Originally posted by AiryStottel
TO godrulz:
YOU WROTE:
Your wrong assumption is that change must be related to imperfection. A tadpole or sapling changes and does not become imperfect. Just because God has new thoughts, creates (this is a change in reality initiated by God), experiences, etc. does not mean these changes result in imperfection.
MY RESPONSE:
A tadpole or sapling “needs” to grow. God doesn’t. BIGGGGG difference. The Eternal One is complete perfection, lacking nothing. Why would God need to grow, and since God is the Prime Cause, what outside source does God need to rely on for growth, for “new thoughts”. The Infinite Source needs nothing or no one and can exist forever without the need for any thing or being.

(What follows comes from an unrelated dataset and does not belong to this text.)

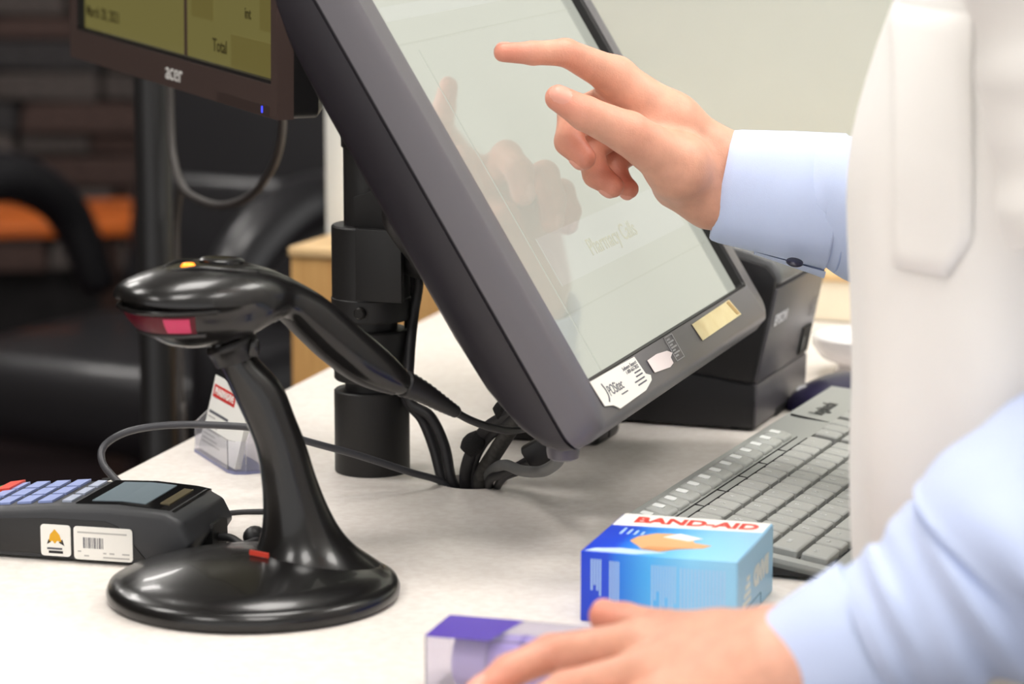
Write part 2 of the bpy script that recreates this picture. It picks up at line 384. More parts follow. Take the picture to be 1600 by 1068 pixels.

My friend, Christ’s apostles were ignorant of the things Jesus was trying to teach them about his Heavenly Father, and until they closed their mouths and opened their ears, they could not understand him. The people on this website need to close their mouths and open their ears IF they want to learn eternal things. Otherwise, they will follow their lemming leader over the cliffs and into the eternal abyss devoid of God’s grace forever.
Peace,
Airy
God does not NEED to grow. The reality is that any living thing or person, including God, is perfect because they do change. The heart pumping is perfect because it pumps. God is perfect despite thinking new thoughts, experiencing new feelings in response to His relations with man, and doing new, creative things like creation, incarnation, or Second Coming.
The issue is not with God's perfection or being or knowledge. The issue is with the type of creation and reality God chose to create. He could have created robots with a determined, settled, knowable future. Instead, in love and freedom, He created free moral agents with contingent aspects that are correctly known as possibilities before they become actualities/certainities.
Pinnock: "Aspects of the future, being unsettled, are not yet wholly known, even to God. It does not mean that God is ignorant of something He ought to know, but that many things in the future are only possible and not yet actual. Therefore, He correctly knows them as possible and not actual."
God perfectly know all that is logically knowable.
As omnipotence is limited by the possible, so omniscience is limited by the knowable. We do not limit God's perfect omnipotence by denying its power to do impossible or self-contradictory things. Neither do we limit perfect omniscience by denying its power to foreknow unknowable things.
A future free act is, previous to its existence, a nothing; the knowing of a nothing is a bald contradiction.
Your view creates logical, philosophical, and Scriptural problems and makes genuine freedom in God and His creation an illusion.
If an act be free, it must be contingent. If contingent, it may or may not happen, or it may be one of many possibles. And if it may be one of many possibles, it must be certain; and if uncertain, it must be unknowable.
These are not limiting analogies about God. They are consistent with modal logic and the nature of reality for God and His universe.
We both affirm God's absolute omniscience. The question is what is the nature of the objects of God's knowledge. Exhaustive foreknowledge of non-existent future free will contingencies is an absurdity and logical contradiction. It is not a limitation on God's absolute perfection and omniscience.